Reading David Brooks' "case for an emotional justice" (sure to draw sneers from "purer" conservatives), it occurred me: What's troubling me about the Sotomayor critics rambling on with such arch intellectual piety about how a jurists' emotions and experiences shouldn't inform her interpretations of the law isn't that I suspect these grumblers are racist or sexist or hard-hearted; it's that they really seem to believe that certain people (themselves included, of course) operate largely free from such messy, imprecise, irrational influences.

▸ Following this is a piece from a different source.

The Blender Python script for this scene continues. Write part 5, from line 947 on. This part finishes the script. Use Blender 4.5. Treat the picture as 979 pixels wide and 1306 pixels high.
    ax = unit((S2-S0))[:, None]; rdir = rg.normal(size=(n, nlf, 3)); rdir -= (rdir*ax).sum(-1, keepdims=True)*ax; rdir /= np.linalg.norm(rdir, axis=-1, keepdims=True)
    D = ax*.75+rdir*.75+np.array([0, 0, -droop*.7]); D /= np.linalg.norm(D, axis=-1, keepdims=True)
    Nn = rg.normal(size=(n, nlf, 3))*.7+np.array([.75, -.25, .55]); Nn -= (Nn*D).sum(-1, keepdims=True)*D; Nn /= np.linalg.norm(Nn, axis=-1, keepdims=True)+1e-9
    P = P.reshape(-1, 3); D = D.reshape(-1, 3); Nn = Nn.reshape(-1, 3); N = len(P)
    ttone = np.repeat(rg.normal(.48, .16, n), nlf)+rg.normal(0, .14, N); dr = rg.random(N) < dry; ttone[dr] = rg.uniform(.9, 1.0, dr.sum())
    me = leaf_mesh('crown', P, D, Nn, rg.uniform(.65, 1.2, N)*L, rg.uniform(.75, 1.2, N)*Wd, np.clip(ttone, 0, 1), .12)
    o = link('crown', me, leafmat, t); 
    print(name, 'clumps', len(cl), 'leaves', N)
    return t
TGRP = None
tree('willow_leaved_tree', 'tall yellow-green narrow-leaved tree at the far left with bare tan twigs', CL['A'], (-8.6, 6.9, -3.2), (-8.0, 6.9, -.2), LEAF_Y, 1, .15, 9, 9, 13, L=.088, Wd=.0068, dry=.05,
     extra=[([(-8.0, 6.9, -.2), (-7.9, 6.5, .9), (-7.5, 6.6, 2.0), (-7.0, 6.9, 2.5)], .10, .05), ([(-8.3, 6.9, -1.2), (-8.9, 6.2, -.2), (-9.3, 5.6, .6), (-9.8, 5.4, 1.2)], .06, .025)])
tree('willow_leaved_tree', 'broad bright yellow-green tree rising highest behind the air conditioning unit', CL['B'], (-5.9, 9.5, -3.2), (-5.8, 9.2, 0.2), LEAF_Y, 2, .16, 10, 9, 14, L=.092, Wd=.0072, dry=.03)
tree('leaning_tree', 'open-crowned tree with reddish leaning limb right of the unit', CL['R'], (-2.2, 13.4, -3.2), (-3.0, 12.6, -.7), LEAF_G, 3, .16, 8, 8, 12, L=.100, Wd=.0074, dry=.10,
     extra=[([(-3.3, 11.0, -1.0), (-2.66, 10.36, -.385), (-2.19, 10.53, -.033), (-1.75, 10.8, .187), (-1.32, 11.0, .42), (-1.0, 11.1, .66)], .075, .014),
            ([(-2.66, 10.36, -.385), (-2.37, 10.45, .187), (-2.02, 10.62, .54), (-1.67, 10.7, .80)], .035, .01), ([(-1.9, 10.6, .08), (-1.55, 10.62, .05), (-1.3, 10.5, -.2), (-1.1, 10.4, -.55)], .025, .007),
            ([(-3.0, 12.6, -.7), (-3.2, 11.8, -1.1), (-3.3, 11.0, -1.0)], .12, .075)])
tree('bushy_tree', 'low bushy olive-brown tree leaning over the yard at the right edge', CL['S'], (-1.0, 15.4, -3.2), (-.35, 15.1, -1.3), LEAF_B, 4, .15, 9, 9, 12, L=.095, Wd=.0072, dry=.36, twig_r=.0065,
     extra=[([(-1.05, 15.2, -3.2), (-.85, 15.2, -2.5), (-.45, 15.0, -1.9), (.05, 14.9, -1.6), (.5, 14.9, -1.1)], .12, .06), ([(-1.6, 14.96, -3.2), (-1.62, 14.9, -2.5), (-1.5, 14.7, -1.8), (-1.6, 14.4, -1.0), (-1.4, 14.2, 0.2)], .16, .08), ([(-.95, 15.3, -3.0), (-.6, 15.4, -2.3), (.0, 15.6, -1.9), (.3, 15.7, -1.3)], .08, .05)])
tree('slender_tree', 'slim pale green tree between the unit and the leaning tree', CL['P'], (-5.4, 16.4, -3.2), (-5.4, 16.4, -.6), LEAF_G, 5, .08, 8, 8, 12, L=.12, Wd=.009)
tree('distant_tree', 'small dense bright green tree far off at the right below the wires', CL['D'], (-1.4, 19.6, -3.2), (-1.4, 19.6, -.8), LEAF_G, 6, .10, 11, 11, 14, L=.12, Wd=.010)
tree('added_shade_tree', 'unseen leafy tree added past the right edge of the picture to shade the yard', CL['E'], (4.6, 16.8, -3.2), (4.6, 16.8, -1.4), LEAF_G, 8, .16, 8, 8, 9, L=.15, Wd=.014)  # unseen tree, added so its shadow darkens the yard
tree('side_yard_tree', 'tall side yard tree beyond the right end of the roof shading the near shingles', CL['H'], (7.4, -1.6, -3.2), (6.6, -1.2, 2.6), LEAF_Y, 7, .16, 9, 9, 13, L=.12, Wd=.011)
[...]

Not to state the obvious, but an upper-middle class white guy reared in the suburbs is shaped by his experiences, carries certain assumptions, and views the world through a particular prism as much as a working-glass Puerto Rican gal from the Bronx, or, for that matter, the half-black son of a single mom raised in Hawaii. The person belonging to the cultural/ethnic/religious/gender/racial demographic that has traditionally dominated a field (and thus whose perspective has long been the default) may not have given as much thought to his prism as a member of a non-dominant group. But that does not make his prism a neutral one. It aimply allows him to more freely indulge his delusions of pure rationality and objectivity.

In his column, Brooks wonders if Sotomayor "is aware of the murky, flawed, and semiprimitive nature of her own decision-making, and has she accounted for her own uncertainty. It's a sensible question--and one that many high-minded legal experts, politicians, and other members of the chattering class clearly could stand to ask themselves.